> [Required task]:
Quote every line from the top of the listing down to and including the line that contains "SUN_EL, SUN_AZ = math.radians(42), math.radians(155)".

> [Records for the exercise]:
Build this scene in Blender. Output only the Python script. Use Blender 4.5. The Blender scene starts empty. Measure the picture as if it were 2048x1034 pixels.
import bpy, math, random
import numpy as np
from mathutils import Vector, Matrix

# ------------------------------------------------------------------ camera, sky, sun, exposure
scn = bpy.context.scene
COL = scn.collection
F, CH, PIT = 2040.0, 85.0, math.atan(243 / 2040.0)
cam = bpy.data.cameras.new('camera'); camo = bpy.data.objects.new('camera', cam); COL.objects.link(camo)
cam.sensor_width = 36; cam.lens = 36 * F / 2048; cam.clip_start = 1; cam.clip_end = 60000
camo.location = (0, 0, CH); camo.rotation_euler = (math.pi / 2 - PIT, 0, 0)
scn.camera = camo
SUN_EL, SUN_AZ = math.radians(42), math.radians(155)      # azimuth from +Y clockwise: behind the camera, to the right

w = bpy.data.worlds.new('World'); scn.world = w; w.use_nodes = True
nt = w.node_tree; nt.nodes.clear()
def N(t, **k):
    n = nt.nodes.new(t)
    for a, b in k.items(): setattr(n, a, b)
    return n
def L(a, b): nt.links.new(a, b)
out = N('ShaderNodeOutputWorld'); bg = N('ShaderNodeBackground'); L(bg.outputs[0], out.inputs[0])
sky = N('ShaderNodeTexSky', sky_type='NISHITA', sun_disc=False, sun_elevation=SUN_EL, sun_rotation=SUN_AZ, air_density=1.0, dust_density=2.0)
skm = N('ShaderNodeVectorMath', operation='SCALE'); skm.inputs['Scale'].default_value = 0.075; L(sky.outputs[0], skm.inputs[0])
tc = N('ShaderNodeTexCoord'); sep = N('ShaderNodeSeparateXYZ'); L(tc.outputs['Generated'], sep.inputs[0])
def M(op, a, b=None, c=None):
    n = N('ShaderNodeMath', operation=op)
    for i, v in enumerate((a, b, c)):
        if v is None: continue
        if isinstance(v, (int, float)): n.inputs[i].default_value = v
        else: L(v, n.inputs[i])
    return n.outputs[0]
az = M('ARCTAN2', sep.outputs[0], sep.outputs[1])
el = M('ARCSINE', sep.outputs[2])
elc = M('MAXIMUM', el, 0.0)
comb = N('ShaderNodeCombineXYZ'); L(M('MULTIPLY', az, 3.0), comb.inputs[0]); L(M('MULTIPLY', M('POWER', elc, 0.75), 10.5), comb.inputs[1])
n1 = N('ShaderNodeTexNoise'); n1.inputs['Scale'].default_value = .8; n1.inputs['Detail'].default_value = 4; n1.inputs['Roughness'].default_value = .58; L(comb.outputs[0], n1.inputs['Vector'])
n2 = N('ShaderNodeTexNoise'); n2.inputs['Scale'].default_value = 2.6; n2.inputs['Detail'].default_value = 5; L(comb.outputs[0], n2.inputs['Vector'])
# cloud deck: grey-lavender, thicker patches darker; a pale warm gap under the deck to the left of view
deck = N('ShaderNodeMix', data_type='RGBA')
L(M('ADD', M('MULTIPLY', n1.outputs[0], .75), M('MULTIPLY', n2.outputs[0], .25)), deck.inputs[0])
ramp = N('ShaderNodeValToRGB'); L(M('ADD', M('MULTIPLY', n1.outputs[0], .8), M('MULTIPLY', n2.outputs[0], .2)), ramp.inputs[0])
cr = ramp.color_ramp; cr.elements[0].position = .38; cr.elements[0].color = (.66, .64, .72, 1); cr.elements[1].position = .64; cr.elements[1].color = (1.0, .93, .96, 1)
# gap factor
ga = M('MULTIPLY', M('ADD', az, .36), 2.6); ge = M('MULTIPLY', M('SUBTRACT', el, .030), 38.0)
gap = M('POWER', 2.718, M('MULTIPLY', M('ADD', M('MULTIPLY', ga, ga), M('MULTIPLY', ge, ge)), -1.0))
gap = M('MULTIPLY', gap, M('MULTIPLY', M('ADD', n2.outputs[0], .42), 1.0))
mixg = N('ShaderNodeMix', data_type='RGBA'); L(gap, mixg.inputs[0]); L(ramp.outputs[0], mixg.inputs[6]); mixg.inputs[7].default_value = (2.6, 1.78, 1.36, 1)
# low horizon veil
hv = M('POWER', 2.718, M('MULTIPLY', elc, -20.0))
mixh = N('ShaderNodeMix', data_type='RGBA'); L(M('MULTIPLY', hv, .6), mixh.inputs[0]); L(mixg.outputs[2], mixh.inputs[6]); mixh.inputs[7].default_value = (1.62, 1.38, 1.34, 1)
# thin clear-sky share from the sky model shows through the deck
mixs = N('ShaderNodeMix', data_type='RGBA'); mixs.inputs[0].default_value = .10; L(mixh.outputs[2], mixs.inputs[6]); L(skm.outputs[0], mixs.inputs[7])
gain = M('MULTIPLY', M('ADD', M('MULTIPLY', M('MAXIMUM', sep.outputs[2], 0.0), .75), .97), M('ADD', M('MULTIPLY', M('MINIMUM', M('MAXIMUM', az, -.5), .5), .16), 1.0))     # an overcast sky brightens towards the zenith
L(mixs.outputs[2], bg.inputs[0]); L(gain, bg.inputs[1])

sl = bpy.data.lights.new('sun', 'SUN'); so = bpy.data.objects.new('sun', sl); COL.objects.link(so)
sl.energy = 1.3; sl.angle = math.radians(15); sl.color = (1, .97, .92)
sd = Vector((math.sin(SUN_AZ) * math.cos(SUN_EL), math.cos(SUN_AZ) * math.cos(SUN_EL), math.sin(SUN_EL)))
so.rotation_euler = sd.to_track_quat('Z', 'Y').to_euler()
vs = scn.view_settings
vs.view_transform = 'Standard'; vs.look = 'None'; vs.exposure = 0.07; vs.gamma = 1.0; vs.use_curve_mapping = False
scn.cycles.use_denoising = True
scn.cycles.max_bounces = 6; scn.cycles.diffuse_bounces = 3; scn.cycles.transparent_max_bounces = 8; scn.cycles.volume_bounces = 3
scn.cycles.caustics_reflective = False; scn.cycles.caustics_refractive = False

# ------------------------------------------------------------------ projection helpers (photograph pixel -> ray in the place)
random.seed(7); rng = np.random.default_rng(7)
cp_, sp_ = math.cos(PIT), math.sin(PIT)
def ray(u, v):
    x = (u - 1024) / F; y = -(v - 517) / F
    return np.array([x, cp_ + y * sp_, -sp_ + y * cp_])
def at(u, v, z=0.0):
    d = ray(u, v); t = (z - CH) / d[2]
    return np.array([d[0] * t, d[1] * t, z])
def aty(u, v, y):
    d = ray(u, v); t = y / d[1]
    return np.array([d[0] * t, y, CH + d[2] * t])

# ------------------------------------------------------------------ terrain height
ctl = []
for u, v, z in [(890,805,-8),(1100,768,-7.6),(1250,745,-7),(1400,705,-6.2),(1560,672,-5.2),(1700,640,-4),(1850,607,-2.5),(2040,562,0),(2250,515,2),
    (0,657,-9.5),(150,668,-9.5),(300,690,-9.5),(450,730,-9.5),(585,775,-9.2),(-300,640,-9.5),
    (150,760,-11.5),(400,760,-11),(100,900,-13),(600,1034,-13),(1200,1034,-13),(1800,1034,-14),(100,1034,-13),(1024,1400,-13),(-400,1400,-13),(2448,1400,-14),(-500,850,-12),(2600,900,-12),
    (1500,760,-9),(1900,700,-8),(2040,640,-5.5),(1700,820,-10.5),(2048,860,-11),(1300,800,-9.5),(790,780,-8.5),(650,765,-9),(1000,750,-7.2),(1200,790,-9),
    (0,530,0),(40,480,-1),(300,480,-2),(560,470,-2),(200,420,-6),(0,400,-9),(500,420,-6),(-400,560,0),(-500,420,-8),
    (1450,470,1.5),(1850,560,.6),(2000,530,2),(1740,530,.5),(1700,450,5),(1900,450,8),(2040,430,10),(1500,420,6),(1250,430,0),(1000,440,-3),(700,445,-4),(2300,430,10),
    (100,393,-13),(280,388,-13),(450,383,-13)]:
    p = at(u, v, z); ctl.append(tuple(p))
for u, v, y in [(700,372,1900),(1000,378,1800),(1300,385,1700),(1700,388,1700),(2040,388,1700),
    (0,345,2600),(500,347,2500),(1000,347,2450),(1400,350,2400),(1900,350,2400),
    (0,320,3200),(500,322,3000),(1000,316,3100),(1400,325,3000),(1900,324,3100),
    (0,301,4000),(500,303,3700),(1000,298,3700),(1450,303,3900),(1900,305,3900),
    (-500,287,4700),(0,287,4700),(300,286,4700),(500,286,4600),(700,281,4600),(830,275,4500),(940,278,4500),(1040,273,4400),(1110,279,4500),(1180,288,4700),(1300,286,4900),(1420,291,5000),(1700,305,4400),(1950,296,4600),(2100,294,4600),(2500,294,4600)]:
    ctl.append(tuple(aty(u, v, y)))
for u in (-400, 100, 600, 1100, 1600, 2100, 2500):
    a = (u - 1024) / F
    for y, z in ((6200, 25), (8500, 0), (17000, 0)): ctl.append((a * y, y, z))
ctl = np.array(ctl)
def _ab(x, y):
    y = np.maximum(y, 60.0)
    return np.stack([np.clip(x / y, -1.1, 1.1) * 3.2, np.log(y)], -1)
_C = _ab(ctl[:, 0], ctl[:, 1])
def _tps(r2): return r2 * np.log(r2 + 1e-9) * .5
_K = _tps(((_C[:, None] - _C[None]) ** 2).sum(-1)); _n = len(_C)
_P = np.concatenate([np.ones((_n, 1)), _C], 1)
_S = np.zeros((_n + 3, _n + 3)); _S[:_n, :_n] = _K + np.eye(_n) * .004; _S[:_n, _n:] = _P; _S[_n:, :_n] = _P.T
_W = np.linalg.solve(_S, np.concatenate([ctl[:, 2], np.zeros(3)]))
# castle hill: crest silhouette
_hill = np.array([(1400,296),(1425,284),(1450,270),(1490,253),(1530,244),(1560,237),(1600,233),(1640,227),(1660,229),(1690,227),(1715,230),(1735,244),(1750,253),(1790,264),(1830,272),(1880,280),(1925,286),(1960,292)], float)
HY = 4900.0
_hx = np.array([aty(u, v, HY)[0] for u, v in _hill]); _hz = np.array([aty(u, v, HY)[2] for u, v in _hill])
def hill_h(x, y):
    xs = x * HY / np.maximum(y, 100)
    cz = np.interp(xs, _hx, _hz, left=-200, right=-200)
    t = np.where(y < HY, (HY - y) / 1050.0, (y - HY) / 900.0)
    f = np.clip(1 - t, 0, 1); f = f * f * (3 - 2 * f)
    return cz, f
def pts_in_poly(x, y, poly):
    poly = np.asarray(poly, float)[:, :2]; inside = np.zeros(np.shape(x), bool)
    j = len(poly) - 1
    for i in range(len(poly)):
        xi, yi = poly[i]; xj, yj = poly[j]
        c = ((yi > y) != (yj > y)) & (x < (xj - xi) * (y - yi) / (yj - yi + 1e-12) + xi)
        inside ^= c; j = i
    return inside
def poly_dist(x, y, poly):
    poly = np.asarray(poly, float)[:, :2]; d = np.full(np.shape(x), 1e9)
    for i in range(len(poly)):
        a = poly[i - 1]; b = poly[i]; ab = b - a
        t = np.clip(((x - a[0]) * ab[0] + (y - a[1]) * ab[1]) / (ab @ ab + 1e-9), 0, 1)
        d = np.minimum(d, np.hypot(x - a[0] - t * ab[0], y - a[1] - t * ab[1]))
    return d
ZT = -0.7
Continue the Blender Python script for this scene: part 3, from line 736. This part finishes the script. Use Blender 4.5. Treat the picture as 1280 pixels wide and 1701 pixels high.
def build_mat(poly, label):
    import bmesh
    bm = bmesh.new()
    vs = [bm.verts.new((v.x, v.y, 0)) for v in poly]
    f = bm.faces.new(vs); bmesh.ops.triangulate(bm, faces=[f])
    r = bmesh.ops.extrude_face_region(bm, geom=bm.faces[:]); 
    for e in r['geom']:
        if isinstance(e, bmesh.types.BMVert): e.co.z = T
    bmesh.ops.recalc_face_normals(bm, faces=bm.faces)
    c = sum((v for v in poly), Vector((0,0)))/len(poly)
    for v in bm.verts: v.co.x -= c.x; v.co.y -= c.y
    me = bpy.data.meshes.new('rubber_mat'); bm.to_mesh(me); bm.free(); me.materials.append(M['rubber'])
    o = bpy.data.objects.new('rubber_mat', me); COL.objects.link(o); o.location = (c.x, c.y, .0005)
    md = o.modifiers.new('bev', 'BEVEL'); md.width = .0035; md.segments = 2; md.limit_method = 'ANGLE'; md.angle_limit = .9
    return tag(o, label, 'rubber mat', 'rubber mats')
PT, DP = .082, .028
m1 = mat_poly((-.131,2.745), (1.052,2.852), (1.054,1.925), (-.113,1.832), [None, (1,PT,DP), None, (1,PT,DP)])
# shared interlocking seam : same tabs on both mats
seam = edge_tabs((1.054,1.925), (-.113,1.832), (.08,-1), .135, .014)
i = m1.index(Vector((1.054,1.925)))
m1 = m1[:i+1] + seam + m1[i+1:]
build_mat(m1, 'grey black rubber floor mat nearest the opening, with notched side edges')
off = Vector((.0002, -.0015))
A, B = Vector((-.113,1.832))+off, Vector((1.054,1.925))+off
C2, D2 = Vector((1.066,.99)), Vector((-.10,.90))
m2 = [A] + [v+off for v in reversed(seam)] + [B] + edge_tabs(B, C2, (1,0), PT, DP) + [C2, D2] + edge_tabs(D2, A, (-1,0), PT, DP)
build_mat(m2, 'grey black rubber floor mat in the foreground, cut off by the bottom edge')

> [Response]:
Build this scene in Blender. Output only the Python script. Use Blender 4.5. The Blender scene starts empty. Measure the picture as if it were 2048x1034 pixels.
import bpy, math, random
import numpy as np
from mathutils import Vector, Matrix

# ------------------------------------------------------------------ camera, sky, sun, exposure
scn = bpy.context.scene
COL = scn.collection
F, CH, PIT = 2040.0, 85.0, math.atan(243 / 2040.0)
cam = bpy.data.cameras.new('camera'); camo = bpy.data.objects.new('camera', cam); COL.objects.link(camo)
cam.sensor_width = 36; cam.lens = 36 * F / 2048; cam.clip_start = 1; cam.clip_end = 60000
camo.location = (0, 0, CH); camo.rotation_euler = (math.pi / 2 - PIT, 0, 0)
scn.camera = camo
SUN_EL, SUN_AZ = math.radians(42), math.radians(155)      # azimuth from +Y clockwise: behind the camera, to the right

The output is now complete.